##### DATA LINES #####
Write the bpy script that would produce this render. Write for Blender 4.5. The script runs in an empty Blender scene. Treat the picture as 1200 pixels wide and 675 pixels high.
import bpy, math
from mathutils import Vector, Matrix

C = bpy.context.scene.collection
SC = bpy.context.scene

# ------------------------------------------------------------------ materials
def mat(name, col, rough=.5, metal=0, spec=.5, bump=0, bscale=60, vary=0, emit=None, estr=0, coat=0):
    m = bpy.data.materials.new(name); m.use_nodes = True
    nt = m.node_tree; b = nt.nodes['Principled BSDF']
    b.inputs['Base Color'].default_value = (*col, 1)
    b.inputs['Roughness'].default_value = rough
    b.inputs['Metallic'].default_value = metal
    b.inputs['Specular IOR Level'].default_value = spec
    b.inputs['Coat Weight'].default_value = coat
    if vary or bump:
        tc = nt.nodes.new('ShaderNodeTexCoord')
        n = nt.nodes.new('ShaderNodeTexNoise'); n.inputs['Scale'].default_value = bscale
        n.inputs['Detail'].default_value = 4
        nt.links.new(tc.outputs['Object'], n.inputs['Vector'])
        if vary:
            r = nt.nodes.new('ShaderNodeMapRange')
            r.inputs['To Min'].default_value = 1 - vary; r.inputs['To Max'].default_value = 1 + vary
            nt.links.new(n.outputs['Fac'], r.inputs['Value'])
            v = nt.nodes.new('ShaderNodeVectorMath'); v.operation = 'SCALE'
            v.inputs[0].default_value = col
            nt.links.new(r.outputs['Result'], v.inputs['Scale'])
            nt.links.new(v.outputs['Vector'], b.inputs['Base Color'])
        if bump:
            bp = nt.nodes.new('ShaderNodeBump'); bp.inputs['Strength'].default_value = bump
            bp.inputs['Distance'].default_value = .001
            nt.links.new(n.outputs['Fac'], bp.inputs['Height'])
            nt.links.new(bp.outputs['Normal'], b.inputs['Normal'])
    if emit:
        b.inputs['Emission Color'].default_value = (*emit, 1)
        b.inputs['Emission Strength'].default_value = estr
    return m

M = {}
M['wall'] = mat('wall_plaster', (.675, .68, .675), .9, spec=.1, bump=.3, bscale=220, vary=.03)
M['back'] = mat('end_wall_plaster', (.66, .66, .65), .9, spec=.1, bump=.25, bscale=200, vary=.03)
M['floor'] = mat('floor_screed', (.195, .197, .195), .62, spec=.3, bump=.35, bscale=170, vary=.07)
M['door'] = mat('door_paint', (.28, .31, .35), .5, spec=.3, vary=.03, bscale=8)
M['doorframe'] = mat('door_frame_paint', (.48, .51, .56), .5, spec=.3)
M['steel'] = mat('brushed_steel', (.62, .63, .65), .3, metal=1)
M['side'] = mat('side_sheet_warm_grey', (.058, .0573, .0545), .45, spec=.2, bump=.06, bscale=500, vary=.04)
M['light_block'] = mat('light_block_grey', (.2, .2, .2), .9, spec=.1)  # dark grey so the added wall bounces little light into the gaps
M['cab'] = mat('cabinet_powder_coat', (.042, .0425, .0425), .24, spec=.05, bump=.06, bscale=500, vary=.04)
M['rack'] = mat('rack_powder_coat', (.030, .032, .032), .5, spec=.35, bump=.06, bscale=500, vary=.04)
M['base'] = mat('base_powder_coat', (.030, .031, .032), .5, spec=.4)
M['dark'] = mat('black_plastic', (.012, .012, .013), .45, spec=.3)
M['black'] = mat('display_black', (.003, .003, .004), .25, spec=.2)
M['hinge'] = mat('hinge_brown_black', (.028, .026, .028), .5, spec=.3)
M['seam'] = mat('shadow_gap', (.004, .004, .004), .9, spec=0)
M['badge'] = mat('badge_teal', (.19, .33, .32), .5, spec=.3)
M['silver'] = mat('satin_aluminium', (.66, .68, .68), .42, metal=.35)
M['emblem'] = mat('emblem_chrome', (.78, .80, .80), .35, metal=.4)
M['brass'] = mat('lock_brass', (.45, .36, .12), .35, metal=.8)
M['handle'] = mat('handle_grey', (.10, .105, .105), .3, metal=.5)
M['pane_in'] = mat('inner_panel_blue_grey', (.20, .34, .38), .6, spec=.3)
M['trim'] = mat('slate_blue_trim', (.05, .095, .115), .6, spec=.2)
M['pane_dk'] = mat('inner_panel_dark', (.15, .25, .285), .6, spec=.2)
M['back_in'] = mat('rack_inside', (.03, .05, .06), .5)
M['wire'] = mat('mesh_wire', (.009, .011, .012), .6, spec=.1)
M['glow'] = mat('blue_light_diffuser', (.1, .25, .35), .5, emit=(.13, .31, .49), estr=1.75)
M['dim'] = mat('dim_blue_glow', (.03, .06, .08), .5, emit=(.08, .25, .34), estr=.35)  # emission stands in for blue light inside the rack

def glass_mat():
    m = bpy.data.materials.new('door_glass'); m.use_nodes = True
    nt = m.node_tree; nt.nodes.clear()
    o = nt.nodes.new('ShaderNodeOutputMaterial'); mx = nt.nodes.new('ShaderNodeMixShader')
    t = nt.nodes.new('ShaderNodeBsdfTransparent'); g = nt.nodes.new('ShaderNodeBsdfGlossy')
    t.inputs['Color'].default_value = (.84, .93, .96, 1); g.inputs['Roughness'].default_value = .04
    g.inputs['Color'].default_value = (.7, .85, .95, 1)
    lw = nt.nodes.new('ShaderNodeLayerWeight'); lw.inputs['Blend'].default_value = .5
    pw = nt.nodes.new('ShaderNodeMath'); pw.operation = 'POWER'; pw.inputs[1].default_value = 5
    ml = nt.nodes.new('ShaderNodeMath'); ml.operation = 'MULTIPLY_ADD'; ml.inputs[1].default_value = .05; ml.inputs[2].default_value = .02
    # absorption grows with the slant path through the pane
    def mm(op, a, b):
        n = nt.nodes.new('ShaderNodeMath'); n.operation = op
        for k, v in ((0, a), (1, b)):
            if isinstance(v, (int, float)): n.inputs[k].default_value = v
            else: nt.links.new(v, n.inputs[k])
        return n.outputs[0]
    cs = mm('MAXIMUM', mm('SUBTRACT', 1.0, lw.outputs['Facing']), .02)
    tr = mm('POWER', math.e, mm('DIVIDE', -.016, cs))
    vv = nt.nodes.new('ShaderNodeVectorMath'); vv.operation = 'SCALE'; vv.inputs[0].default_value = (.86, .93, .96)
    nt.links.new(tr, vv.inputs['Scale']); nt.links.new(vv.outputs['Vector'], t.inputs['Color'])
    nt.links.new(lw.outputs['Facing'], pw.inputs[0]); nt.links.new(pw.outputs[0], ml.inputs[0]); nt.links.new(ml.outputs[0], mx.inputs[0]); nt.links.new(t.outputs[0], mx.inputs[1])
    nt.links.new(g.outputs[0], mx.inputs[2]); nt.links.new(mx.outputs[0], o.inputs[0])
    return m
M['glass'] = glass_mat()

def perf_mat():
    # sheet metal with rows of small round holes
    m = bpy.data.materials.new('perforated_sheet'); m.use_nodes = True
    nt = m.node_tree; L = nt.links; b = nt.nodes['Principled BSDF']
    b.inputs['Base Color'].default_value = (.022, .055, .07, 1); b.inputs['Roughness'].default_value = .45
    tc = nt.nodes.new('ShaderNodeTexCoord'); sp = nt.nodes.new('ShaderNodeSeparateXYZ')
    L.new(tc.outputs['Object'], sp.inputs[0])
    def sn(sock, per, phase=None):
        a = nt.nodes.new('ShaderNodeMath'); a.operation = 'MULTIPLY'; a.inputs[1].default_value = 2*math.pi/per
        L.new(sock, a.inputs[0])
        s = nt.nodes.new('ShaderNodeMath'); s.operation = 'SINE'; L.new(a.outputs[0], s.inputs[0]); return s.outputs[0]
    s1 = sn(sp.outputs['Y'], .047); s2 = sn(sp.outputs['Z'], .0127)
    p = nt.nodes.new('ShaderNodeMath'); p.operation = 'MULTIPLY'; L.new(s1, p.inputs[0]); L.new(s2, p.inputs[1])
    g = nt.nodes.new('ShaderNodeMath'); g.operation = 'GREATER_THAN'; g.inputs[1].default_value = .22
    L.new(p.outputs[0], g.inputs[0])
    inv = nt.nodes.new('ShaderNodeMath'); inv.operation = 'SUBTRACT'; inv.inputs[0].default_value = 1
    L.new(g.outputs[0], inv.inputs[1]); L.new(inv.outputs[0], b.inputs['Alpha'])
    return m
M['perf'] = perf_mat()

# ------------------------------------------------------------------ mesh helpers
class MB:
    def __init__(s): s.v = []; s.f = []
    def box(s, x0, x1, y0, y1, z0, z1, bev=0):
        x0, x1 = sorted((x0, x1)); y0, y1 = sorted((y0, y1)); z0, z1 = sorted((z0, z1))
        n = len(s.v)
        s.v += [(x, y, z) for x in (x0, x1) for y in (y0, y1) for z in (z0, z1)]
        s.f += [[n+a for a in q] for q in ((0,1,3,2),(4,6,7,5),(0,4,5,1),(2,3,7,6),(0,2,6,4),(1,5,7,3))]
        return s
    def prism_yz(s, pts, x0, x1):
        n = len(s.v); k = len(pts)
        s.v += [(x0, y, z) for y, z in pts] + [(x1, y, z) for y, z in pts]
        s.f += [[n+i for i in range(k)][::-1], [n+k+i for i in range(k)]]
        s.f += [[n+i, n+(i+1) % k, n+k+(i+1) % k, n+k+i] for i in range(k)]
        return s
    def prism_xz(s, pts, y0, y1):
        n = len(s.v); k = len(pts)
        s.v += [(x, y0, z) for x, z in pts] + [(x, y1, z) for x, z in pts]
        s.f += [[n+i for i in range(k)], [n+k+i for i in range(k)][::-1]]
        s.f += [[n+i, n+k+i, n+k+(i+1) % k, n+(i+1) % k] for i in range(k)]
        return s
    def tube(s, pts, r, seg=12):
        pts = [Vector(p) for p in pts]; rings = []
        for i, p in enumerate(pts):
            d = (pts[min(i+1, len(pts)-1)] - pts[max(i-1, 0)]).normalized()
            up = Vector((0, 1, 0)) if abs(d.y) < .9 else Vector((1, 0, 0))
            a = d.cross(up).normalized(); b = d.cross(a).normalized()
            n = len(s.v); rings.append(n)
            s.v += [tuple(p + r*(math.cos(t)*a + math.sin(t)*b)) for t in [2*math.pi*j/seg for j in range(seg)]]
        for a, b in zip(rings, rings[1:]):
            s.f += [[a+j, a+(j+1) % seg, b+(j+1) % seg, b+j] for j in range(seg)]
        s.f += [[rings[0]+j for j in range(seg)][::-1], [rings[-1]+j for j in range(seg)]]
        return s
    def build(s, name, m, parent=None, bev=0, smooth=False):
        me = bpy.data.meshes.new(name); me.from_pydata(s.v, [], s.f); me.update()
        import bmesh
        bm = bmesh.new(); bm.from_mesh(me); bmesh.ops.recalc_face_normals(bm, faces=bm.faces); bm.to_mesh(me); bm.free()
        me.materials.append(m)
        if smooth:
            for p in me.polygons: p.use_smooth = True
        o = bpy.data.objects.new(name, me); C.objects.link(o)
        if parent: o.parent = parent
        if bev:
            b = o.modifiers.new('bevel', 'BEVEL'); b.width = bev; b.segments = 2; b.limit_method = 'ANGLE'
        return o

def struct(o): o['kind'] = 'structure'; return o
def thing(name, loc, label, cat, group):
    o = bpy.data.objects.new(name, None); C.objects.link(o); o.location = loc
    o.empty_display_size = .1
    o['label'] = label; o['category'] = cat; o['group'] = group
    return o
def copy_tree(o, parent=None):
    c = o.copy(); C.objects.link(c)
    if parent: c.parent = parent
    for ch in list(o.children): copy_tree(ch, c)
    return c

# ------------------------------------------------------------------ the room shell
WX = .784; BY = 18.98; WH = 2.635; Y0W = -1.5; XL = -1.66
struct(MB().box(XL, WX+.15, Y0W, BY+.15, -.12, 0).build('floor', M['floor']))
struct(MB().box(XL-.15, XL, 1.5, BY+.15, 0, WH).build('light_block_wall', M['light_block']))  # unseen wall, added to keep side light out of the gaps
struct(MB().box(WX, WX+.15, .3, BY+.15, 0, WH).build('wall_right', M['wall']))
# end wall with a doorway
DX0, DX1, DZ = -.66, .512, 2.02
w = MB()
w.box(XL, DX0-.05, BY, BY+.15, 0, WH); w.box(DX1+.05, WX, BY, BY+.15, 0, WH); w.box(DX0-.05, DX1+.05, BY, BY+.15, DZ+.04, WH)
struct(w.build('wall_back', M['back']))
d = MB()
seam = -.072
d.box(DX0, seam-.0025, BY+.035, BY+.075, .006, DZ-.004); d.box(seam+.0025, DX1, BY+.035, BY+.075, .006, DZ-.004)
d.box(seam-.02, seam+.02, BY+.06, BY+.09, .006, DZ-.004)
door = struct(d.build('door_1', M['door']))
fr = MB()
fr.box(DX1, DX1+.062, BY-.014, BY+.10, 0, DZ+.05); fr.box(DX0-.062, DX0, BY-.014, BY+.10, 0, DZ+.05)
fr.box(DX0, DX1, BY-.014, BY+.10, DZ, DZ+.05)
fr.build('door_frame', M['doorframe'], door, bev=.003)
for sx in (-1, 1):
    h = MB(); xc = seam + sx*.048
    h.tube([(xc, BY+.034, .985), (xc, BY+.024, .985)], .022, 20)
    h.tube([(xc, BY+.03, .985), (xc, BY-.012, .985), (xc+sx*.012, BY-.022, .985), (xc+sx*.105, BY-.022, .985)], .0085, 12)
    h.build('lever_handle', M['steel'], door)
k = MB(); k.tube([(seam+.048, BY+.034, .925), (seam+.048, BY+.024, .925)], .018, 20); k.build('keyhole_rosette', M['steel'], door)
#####
▶ **AIM**: Return, please, the lines of the data from the first through the line containing "SC = bpy.context.scene", both kept, exactly as they stand and nothing more.

▶ **THE ANSWER**:
Write the bpy script that would produce this render. Write for Blender 4.5. The script runs in an empty Blender scene. Treat the picture as 1200 pixels wide and 675 pixels high.
import bpy, math
from mathutils import Vector, Matrix

C = bpy.context.scene.collection
SC = bpy.context.scene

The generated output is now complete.